> [The request]: Write the listing out again, all of it, word for word.

> [Information shown]:
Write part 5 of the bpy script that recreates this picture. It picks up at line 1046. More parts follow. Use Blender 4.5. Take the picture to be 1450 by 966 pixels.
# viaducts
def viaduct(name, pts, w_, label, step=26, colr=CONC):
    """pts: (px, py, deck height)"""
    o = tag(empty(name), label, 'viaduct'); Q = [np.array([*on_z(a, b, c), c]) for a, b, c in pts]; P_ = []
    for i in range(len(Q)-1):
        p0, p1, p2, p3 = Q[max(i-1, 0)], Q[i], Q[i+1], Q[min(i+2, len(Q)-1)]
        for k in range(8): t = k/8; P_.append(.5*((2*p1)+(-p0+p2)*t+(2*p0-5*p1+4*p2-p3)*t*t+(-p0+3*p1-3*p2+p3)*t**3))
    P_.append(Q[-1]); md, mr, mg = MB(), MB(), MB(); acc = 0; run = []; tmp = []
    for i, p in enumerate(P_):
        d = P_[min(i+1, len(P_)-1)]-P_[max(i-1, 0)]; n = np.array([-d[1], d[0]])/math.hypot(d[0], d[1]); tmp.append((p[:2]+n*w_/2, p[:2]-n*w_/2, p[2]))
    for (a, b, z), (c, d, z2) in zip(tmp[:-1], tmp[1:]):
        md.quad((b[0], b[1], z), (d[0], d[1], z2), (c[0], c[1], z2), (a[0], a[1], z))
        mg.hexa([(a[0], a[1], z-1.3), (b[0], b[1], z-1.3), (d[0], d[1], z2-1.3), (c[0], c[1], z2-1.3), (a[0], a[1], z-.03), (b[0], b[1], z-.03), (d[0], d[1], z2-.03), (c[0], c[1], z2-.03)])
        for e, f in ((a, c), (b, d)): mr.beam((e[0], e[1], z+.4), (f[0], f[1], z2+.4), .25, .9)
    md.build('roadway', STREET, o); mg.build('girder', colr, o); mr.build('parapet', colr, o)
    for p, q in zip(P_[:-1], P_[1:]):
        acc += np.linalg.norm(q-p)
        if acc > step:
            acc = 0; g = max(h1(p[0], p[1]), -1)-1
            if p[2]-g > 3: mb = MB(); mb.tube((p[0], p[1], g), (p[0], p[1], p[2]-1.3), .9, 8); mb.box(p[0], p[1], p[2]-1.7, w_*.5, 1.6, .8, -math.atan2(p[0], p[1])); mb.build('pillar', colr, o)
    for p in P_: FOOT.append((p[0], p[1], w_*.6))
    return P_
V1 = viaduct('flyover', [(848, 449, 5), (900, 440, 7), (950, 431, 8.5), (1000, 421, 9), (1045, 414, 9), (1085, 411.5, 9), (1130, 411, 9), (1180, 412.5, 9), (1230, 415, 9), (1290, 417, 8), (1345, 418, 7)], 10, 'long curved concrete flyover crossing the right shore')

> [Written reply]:
Write part 5 of the bpy script that recreates this picture. It picks up at line 1046. More parts follow. Use Blender 4.5. Take the picture to be 1450 by 966 pixels.
# viaducts
def viaduct(name, pts, w_, label, step=26, colr=CONC):
    """pts: (px, py, deck height)"""
    o = tag(empty(name), label, 'viaduct'); Q = [np.array([*on_z(a, b, c), c]) for a, b, c in pts]; P_ = []
    for i in range(len(Q)-1):
        p0, p1, p2, p3 = Q[max(i-1, 0)], Q[i], Q[i+1], Q[min(i+2, len(Q)-1)]
        for k in range(8): t = k/8; P_.append(.5*((2*p1)+(-p0+p2)*t+(2*p0-5*p1+4*p2-p3)*t*t+(-p0+3*p1-3*p2+p3)*t**3))
    P_.append(Q[-1]); md, mr, mg = MB(), MB(), MB(); acc = 0; run = []; tmp = []
    for i, p in enumerate(P_):
        d = P_[min(i+1, len(P_)-1)]-P_[max(i-1, 0)]; n = np.array([-d[1], d[0]])/math.hypot(d[0], d[1]); tmp.append((p[:2]+n*w_/2, p[:2]-n*w_/2, p[2]))
    for (a, b, z), (c, d, z2) in zip(tmp[:-1], tmp[1:]):
        md.quad((b[0], b[1], z), (d[0], d[1], z2), (c[0], c[1], z2), (a[0], a[1], z))
        mg.hexa([(a[0], a[1], z-1.3), (b[0], b[1], z-1.3), (d[0], d[1], z2-1.3), (c[0], c[1], z2-1.3), (a[0], a[1], z-.03), (b[0], b[1], z-.03), (d[0], d[1], z2-.03), (c[0], c[1], z2-.03)])
        for e, f in ((a, c), (b, d)): mr.beam((e[0], e[1], z+.4), (f[0], f[1], z2+.4), .25, .9)
    md.build('roadway', STREET, o); mg.build('girder', colr, o); mr.build('parapet', colr, o)
    for p, q in zip(P_[:-1], P_[1:]):
        acc += np.linalg.norm(q-p)
        if acc > step:
            acc = 0; g = max(h1(p[0], p[1]), -1)-1
            if p[2]-g > 3: mb = MB(); mb.tube((p[0], p[1], g), (p[0], p[1], p[2]-1.3), .9, 8); mb.box(p[0], p[1], p[2]-1.7, w_*.5, 1.6, .8, -math.atan2(p[0], p[1])); mb.build('pillar', colr, o)
    for p in P_: FOOT.append((p[0], p[1], w_*.6))
    return P_
V1 = viaduct('flyover', [(848, 449, 5), (900, 440, 7), (950, 431, 8.5), (1000, 421, 9), (1045, 414, 9), (1085, 411.5, 9), (1130, 411, 9), (1180, 412.5, 9), (1230, 415, 9), (1290, 417, 8), (1345, 418, 7)], 10, 'long curved concrete flyover crossing the right shore')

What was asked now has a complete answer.